I recently started tinkering with open access environmental satellite data and just finished rendering a OSGeo TMS compliant Night Lights Emission Map for the European Symposium for Protection of the Night Sky which can be found at http://light.datenscheibe.org
The software tools I'm using (GDAL,GMT,Python,Gdal2Tiles) are quite different from the tools that are used for OSM. But it would be great if I could donate & keep updating the 10GB of pre-rendered Night Lights PNG tiles I already have to the Wikipedia tile-toolserver setup.
That would free a lot of resources on my web server and I could focus on preparing my next batch of tiles which will be based on the European Environment Agency CORINE Land Cover data.
cu andreas
Am 21.09.2010 19:23, schrieb Andreas Trawoeger:
Are there any plans to have some kind of tiles upload policy to the tile-toolservers?
Hi
With the new setup on tirex basis I have much less worries on hosting more styles.
The only bottleneck with having more styles is the expire process that needs to do a stat call for each expired metatile in each style, so with ~3000 expired tiles per minute, a new style adds 3000 stat calls per minute to the expiry process.
But it would be great if I could donate & keep updating the 10GB of pre-rendered Night Lights PNG tiles I already have to the Wikipedia tile-toolserver setup.
We have a very similar setup with the hillshading tiles [1]. They are about 492.62G in 126629282 files so far away from your 10G. If no one opposes we could set up an rsync process to sync the changed tiles in regular intervals.
Please contact me private to talk about the technical stuff.
Peter
Am 21.09.2010 20:51, schrieb Peter Körner:
We have a very similar setup with the hillshading tiles [1]. They are about 492.62G in 126629282 files so far away from your 10G. If no one opposes we could set up an rsync process to sync the changed tiles in regular intervals.
Ahh damn link: [1] http://toolserver.org/~osm/styles/?zoom=8&lat=47.5617&lon=11.84875&layers=00B0F0FT0000F0FFFF
Peter
Hi Peter!
2010/9/21 Peter Körner osm-lists@mazdermind.de:
Am 21.09.2010 19:23, schrieb Andreas Trawoeger:
But it would be great if I could donate & keep updating the 10GB of pre-rendered Night Lights PNG tiles I already have to the Wikipedia tile-toolserver setup.
We have a very similar setup with the hillshading tiles [1]. They are about 492.62G in 126629282 files so far away from your 10G. If no one opposes we could set up an rsync process to sync the changed tiles in regular intervals.
The satellite data I'm working on is comparable low-res (150m/pixel) and only updated once a year (if ever).

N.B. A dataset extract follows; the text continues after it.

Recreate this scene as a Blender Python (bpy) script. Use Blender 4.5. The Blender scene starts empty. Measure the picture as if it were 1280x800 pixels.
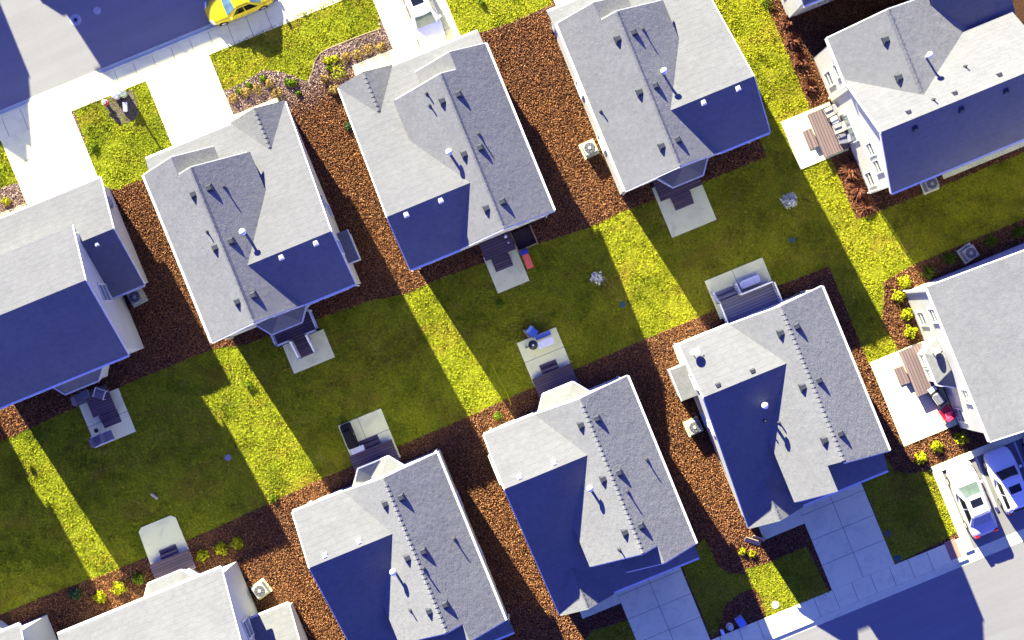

Main reason for updating the tiles is that I'm still experimenting with thing like PNG quantization and compression options.

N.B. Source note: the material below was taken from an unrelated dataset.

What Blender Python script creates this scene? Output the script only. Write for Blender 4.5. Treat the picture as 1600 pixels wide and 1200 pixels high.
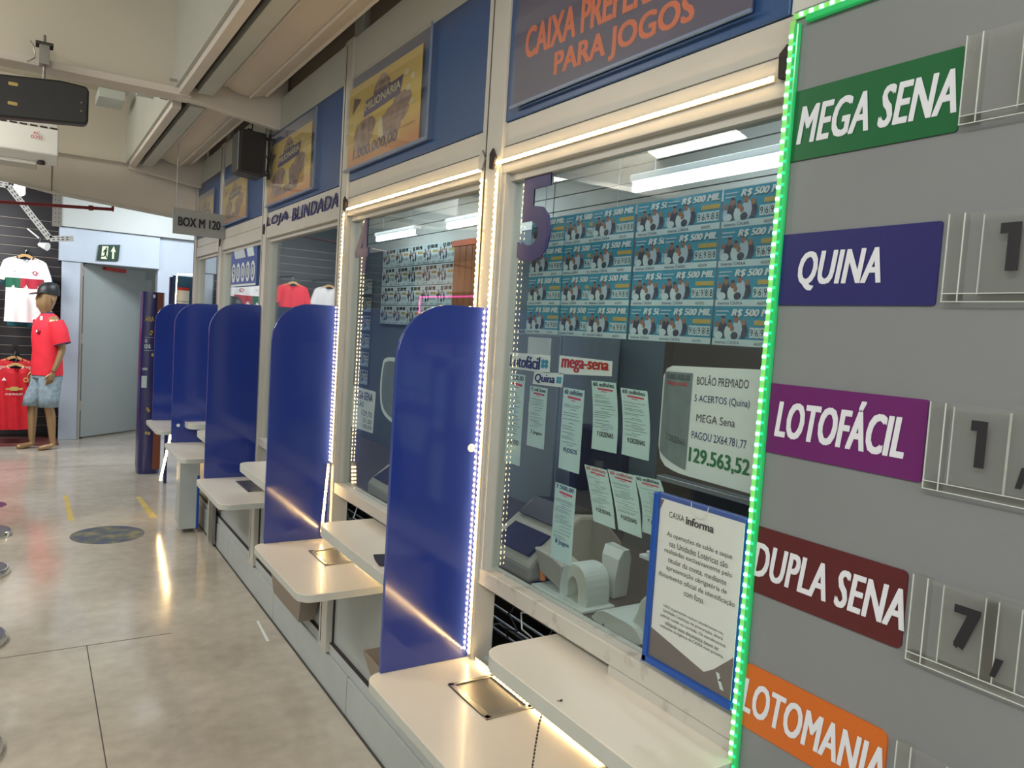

What could become interesting in near term is the European Global Monitoring for Environment and Security (GMES) satellite project. Which despite having the name security in it is supposed to have an Open Data Policy [1].
European institutions tend to have a strange implementations of "Open Data Policies", but continuous and free access to multi spectral satellite data with 10m/pixel resolution could keep us pretty busy.